By Susan
The quietest New Year's Eve I've ever had |
As I write this,
I'm in my parent's Kentucky home, sitting by a warm fireplace on a cold night.
It's New Year's Eve, and I fly home tomorrow. I've been on the road for thirteen
days. My heart is full.
Writing a post for the new year has had me stumped this time around. I'm not going to lie: 2014 has been one of the hardest years of my life. It's also been filled with wonder and joy and love. Tonight, I've wrestled to find the right words for this blog: do I write a happy post designed for the new year-- the most celebratory of all holidays-- despite the disappointments and heartbreak of this year's journey?

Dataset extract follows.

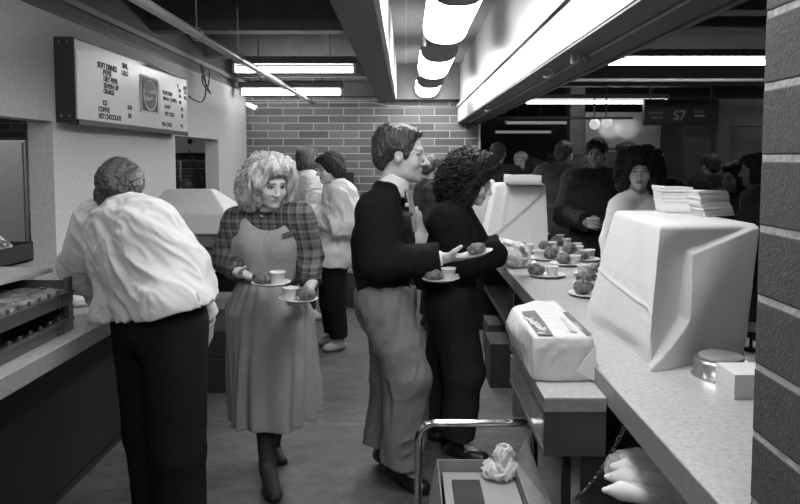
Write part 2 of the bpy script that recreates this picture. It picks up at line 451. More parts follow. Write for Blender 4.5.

Or do I deal honestly with the pain? What do we do, as writers, when we can't find the words?
Car window ice magic, Kentucky sunrise |
And so I decided to share a
beautiful piece written by Mikhail Iossel, professor of English at Concordia
University, the University of Tampa's MFA Program, and founder of the Summer
Literary Seminars. I read this early this morning and have re-read it
throughout the day. It's exactly what I needed to hear when I couldn't write the words myself.
From Mikhail
Iossel:
2014 was a difficult year,
on many counts. But now it's all but over, and life goes on, as it always does,
with or without us. Time, unaware of its own existence, robs us of itself
ceaselessly, with an ever-greater determination -- and what can we do but keep trying
to make the most of it, continually hoping against hope and smiling, no matter
what? "The robbed that smiles, steals something from the thief," says
Duke of Venice in Othello -- and he sure has the point.
... "We must love one another or die," wrote Auden at the
outset of the most ruinous of wars the world has known thus far. The world,
though certainly a dangerously tense and turbulent place right now, too, is not
quite in the same dire straits as it was back then -- not yet, at any rate; and
hopefully, it never will come to be -- so if love may feel at times as too
intense and invasive an emotion perhaps with which to encumber one another's
quiet, peaceful presence in the world, then -- how about simply liking each other?
"We must like one another or... what?"
No, it doesn't have the
same ring. Let's just settle for love, the consequences be damned.